E alla sua segretaria andrebbe chiesto ragione non solo del mega compenso, ma anche della ingiustificata sperequazione rispetto a curatele ben più prestigiose. Quando si venne a conoscenza dell’incarico milionario, fuori da ogni logica commerciale, affidato al critico dell’Arte Povera, si fece notare come, a titolo di esempio, il direttore della Galleria degli Uffizi di Firenze guadagni 1.890 euro al mese. E il curatore della Biennale di Venezia, la più importante esposizione d’arte contemporanea del pianeta, ne percepisca 120mila: è stato il cachet di Massimiliano Gioni per l’edizione 2013 e sarà il cachet di Okwui Enwezor per l’edizione 2015. Ma la rivista The Art Newspaper - che non può essere accusata di faziosità politica - va oltre, e dimostra come i compensi dei curatori di eventi di alto profilo come Venezia, Documenta e Gwangju, i più pagati del settore, siano lontanissimi da quelli di Celant. Per Venezia, il mensile riporta le stesse cifre della stampa italiana: tra i 120 e i 180mila euro. La Gwangju Biennale, in Corea del Sud, paga il curatore, per un lavoro di due anni, tra i 100 e i 150mila euro. E lo stipendio del direttore artistico di Documenta (che si tiene a Kassel con cadenza quinquennale, richiede tre anni di preparazione e che per l’edizione 2012 aveva un budget di 25 milioni di euro!) è equivalente a quello di un professore universitario di ruolo: circa 100mila euro all’anno. Con poche eccezioni, mette in luce la rivista, la maggior parte delle Biennali di medie dimensioni, nel mondo, paga l’equivalente dello stipendio annuo di un curatore di museo.

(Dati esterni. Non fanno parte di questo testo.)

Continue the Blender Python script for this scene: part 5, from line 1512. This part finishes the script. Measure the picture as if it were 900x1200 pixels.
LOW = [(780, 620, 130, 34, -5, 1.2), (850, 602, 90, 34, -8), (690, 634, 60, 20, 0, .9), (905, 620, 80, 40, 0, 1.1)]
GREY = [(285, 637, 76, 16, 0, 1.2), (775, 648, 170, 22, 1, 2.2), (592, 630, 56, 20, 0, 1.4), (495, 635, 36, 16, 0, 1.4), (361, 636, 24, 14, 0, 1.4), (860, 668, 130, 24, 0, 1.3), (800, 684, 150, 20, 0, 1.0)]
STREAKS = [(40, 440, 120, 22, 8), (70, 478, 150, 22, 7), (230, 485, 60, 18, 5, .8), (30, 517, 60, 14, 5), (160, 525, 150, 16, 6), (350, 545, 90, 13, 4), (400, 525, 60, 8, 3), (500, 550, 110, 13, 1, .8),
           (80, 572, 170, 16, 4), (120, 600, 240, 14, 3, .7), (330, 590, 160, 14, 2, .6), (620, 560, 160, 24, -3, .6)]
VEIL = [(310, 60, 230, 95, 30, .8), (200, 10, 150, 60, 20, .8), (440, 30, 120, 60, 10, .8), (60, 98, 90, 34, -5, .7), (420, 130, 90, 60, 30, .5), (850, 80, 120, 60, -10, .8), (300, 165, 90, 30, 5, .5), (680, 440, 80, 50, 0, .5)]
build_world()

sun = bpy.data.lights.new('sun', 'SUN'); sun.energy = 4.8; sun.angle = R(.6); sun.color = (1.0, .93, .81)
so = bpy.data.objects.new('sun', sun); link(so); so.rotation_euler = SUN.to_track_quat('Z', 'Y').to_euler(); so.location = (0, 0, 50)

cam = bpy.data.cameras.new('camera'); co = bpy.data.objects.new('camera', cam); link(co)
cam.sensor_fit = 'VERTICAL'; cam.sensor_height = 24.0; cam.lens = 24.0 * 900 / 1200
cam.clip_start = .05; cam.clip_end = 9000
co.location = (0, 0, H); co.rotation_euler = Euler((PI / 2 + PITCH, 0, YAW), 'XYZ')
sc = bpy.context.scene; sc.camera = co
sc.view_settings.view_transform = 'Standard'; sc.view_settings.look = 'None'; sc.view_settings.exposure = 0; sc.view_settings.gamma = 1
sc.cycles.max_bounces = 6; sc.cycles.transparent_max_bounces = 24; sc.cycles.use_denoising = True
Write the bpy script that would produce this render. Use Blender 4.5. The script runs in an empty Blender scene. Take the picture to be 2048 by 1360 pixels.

Ecco perché - al netto di tutte le spiegazioni di Expo, Triennale e del sindaco Pisapia (che cioè la mega-parcella è «coperta» dallo sponsor portato dal critico italiano e che nella cifra è compreso anche il lavoro di uno staff di 5-6 persone) il compenso di 750mila euro, più Iva, per 30 mesi di lavoro in Italia continua a suscitare polemiche e malumori. Mentre all’estero è già una barzelletta.